*** Information supplied ***
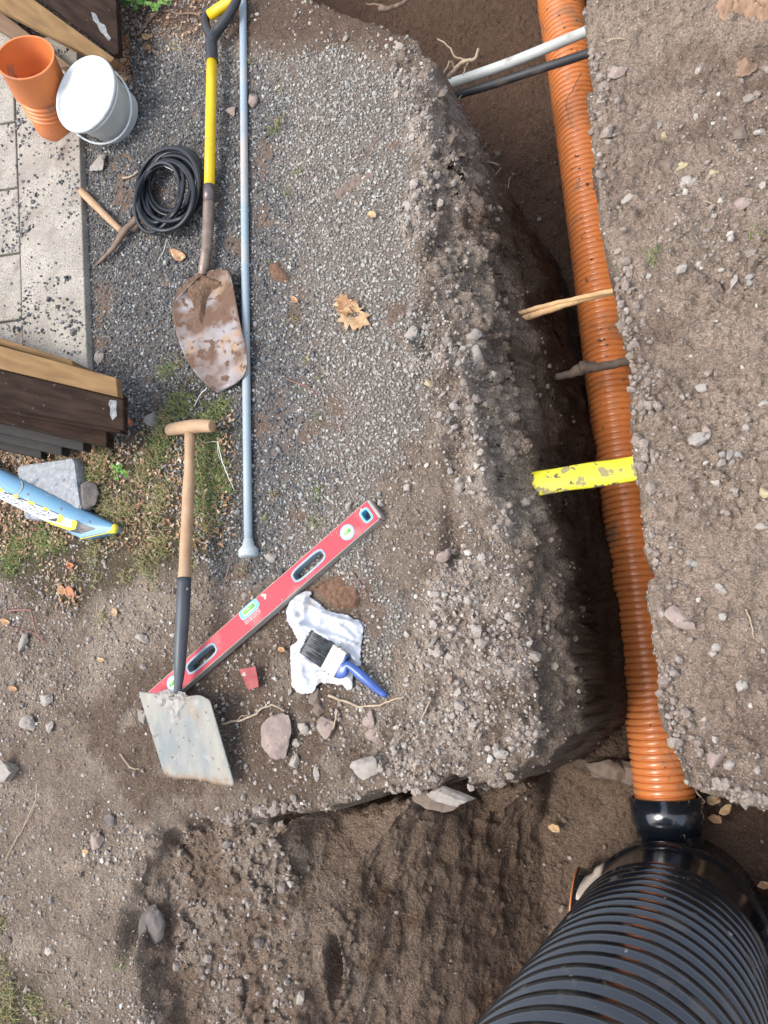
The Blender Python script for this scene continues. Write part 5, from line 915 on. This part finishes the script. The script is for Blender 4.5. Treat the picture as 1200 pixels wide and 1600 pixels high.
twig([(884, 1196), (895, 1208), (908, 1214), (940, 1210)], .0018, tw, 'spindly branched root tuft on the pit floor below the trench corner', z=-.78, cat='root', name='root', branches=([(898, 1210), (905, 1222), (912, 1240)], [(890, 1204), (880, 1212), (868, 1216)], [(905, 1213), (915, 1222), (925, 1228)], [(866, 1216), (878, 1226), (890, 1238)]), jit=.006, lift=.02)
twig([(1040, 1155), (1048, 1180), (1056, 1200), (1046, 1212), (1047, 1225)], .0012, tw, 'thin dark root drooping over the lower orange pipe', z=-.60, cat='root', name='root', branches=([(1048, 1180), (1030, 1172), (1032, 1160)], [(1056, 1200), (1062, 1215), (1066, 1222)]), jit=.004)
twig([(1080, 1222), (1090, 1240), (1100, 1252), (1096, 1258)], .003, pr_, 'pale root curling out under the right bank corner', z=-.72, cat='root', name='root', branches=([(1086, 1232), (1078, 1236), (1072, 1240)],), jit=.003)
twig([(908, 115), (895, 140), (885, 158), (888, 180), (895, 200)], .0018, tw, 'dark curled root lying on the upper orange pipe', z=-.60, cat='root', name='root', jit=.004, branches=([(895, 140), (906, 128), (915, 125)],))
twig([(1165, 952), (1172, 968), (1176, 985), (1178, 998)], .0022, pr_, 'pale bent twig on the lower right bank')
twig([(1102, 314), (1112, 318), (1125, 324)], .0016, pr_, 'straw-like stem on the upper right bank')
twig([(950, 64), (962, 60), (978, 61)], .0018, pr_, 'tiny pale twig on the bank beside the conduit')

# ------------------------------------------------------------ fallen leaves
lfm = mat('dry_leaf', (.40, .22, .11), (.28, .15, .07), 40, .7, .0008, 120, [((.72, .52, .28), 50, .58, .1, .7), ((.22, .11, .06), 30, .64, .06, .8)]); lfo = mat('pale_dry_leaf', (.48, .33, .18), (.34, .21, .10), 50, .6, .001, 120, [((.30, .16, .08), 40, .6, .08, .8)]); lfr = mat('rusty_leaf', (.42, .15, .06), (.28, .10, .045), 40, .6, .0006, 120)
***
*** Information supplied ***
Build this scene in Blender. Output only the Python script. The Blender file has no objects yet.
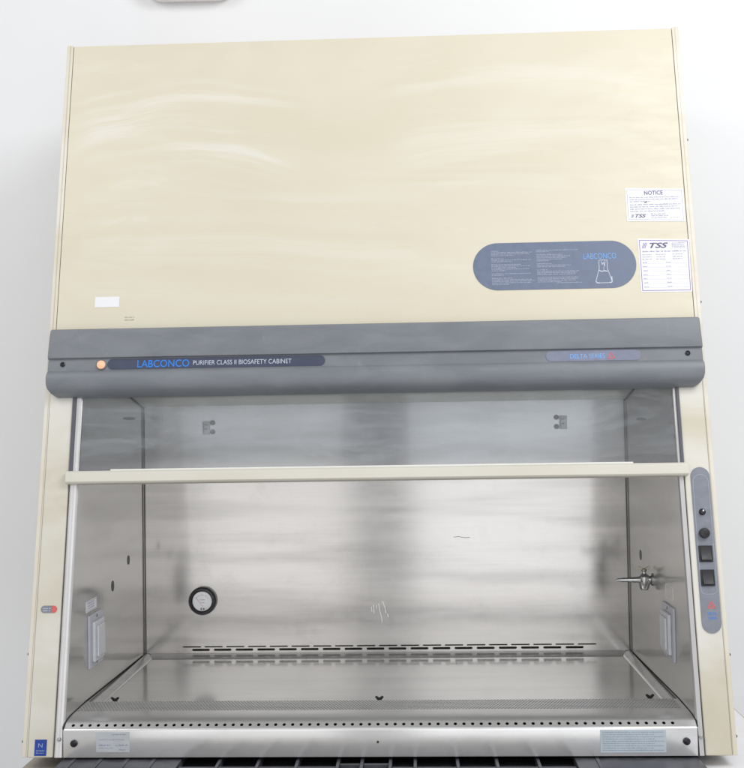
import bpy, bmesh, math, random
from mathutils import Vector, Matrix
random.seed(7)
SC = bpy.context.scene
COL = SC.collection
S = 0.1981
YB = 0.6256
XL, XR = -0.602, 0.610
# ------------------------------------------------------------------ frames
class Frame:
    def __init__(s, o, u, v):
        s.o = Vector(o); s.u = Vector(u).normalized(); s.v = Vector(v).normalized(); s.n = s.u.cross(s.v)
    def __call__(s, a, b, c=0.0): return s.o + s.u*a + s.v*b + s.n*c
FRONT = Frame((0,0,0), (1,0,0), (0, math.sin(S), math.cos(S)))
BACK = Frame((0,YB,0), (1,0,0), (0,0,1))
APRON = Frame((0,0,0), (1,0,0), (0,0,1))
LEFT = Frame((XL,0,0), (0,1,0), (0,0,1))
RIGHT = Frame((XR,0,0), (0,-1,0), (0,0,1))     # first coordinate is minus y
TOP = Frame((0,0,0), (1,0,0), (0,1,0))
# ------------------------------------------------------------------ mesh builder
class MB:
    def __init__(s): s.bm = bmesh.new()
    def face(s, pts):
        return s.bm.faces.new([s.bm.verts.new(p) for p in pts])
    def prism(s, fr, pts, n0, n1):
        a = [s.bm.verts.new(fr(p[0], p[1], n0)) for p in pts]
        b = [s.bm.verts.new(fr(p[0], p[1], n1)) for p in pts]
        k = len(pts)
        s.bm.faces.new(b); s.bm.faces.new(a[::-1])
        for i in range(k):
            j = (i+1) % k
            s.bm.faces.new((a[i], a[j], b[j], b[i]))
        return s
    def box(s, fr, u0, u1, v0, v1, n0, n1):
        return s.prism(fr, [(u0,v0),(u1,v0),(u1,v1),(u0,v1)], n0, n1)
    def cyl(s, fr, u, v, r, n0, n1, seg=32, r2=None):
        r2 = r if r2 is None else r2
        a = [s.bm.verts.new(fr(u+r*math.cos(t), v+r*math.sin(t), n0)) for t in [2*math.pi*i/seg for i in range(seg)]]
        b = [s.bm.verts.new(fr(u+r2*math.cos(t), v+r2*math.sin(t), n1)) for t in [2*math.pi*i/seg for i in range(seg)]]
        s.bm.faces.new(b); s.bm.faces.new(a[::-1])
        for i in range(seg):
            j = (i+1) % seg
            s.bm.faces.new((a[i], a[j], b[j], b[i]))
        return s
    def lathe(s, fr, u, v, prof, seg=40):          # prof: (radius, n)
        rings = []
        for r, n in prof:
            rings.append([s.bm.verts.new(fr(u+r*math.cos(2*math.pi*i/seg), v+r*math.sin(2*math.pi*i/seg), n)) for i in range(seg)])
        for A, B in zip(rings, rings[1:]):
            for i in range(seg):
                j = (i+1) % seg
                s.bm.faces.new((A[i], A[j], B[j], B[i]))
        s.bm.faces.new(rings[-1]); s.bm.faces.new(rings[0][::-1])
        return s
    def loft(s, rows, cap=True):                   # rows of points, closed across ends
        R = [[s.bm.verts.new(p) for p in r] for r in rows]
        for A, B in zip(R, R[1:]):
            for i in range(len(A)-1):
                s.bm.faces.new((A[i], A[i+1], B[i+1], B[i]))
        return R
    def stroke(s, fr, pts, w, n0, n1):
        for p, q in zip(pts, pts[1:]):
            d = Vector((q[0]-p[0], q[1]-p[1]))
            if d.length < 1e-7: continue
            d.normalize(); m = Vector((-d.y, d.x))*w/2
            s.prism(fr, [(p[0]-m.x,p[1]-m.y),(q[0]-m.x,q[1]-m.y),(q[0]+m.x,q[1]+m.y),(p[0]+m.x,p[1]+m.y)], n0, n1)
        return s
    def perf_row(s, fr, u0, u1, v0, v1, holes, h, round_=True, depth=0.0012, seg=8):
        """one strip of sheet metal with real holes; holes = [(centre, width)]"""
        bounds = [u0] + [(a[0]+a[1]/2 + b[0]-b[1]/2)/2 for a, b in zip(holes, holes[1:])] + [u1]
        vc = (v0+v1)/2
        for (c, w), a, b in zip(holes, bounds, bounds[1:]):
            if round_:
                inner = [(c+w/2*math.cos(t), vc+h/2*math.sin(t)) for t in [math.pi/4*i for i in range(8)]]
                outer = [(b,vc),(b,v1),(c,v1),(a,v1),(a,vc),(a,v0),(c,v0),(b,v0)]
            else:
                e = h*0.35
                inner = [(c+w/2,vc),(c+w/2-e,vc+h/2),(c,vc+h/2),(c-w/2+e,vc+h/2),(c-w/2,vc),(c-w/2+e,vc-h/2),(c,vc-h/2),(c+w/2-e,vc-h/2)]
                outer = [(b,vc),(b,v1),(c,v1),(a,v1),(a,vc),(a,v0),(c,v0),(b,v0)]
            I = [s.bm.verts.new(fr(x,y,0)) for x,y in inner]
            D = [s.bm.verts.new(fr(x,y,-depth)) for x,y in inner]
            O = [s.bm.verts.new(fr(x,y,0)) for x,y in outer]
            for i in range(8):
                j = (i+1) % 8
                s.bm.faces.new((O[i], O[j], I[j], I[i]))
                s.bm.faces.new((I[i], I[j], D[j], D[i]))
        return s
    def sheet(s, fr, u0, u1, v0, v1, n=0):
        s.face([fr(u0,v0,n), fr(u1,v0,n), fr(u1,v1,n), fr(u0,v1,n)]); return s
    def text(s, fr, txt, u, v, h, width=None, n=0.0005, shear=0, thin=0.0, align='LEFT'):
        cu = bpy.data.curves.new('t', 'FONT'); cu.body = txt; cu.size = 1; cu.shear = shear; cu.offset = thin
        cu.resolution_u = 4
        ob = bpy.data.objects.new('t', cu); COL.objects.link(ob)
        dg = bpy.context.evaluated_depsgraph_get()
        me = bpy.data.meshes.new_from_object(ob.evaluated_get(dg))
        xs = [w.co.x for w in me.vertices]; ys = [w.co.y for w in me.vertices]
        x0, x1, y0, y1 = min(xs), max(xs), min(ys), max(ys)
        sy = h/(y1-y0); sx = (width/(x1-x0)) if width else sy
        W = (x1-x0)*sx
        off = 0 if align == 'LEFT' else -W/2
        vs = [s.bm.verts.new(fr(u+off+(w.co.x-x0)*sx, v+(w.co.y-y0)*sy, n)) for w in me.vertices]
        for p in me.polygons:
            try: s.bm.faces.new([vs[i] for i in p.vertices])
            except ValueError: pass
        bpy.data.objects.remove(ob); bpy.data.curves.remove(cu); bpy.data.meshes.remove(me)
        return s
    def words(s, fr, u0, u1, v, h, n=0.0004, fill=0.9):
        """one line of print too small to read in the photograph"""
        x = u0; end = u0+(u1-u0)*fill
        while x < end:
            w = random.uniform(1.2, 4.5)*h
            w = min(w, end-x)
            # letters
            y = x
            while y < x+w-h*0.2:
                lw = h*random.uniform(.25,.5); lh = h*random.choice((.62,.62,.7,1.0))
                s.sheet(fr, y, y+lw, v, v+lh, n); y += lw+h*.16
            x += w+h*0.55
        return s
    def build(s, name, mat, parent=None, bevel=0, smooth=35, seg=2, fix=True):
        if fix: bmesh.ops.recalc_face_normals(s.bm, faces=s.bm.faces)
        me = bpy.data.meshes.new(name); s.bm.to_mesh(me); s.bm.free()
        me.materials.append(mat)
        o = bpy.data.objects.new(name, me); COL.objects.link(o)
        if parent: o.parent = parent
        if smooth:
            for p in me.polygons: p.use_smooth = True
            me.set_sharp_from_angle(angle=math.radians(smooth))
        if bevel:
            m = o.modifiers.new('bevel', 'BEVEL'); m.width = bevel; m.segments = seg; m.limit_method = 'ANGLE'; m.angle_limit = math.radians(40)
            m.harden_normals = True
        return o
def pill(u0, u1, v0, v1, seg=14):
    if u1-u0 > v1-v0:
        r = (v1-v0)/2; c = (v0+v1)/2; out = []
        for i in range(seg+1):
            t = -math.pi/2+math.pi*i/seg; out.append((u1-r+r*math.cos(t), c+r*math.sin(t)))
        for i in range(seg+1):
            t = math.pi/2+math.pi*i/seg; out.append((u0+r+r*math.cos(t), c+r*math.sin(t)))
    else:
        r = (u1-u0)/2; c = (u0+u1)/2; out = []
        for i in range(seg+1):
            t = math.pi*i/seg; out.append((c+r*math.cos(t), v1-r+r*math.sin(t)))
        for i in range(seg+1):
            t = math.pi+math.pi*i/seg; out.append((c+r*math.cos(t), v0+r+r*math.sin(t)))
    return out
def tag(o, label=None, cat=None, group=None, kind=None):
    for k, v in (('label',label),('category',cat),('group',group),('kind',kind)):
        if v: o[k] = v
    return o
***
*** Information supplied ***
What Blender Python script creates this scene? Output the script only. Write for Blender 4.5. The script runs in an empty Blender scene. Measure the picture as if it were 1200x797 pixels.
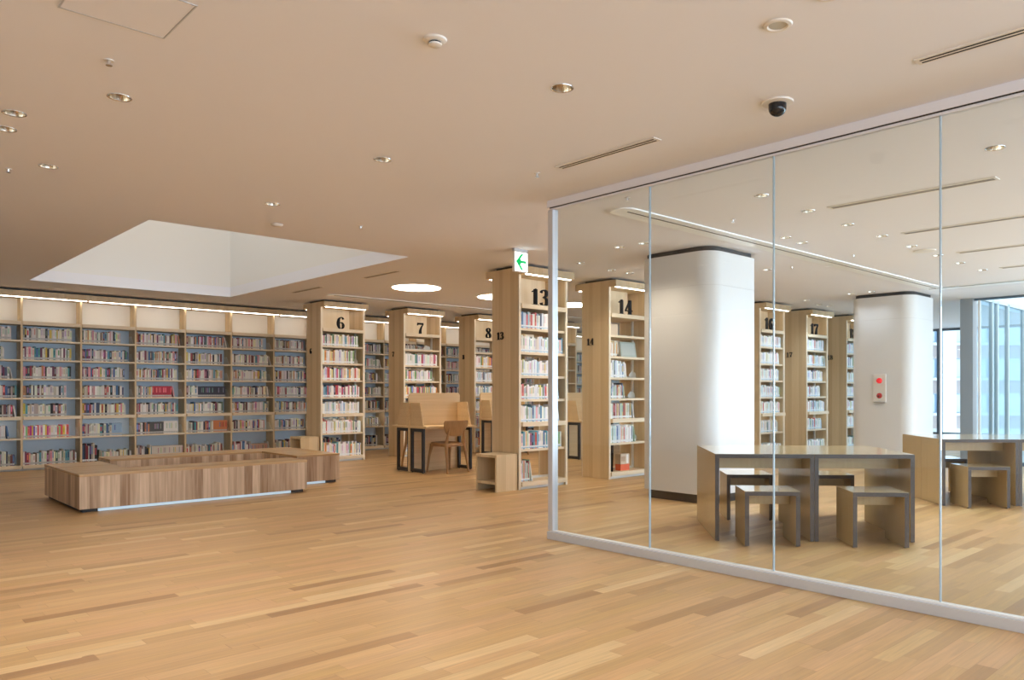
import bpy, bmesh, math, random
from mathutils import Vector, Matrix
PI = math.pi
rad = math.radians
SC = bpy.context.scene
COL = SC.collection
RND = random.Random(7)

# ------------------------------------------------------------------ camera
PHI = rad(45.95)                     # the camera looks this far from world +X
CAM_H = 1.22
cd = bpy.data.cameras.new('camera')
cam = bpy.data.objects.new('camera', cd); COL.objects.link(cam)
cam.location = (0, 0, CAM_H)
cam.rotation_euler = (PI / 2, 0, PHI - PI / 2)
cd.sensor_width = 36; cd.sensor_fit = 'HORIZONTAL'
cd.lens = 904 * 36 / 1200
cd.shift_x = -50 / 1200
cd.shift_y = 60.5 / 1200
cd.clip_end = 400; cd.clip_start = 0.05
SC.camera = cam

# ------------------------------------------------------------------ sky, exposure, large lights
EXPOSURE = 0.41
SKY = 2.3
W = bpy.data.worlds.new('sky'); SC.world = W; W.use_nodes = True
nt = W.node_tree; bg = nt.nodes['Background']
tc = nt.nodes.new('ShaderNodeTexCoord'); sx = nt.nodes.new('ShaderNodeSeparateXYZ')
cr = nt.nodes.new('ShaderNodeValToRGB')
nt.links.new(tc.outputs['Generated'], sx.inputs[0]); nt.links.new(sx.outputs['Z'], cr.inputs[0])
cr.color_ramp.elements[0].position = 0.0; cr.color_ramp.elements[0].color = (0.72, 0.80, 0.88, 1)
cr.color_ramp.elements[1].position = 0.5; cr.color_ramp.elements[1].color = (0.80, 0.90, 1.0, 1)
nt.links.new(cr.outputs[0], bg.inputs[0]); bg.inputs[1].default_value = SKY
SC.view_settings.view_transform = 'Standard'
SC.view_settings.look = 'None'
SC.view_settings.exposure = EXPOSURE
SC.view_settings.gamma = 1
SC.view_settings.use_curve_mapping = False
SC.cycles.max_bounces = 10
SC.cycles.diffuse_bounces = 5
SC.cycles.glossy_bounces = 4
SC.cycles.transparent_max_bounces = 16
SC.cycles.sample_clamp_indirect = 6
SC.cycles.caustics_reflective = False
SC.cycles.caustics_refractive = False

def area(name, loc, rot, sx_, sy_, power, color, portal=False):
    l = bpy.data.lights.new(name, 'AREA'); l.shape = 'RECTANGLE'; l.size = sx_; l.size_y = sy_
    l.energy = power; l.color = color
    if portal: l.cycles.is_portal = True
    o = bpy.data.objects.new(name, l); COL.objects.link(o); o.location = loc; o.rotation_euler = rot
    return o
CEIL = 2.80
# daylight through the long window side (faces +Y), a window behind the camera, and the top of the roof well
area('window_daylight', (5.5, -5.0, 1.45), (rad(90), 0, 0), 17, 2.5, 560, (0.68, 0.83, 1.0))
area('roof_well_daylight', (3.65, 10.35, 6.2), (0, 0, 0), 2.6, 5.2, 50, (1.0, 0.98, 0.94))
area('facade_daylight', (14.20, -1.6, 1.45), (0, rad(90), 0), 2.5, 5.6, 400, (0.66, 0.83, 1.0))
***
Search the records for the word "objects" and copy every line where it occurs.

Build this scene in Blender. Output only the Python script. The Blender file has no objects yet.
        ob = bpy.data.objects.new('t', cu); COL.objects.link(ob)
        bpy.data.objects.remove(ob); bpy.data.curves.remove(cu); bpy.data.meshes.remove(me)
        o = bpy.data.objects.new(name, me); COL.objects.link(o)
cam = bpy.data.objects.new('camera', cd); COL.objects.link(cam)
    o = bpy.data.objects.new(name, l); COL.objects.link(o); o.location = loc; o.rotation_euler = rot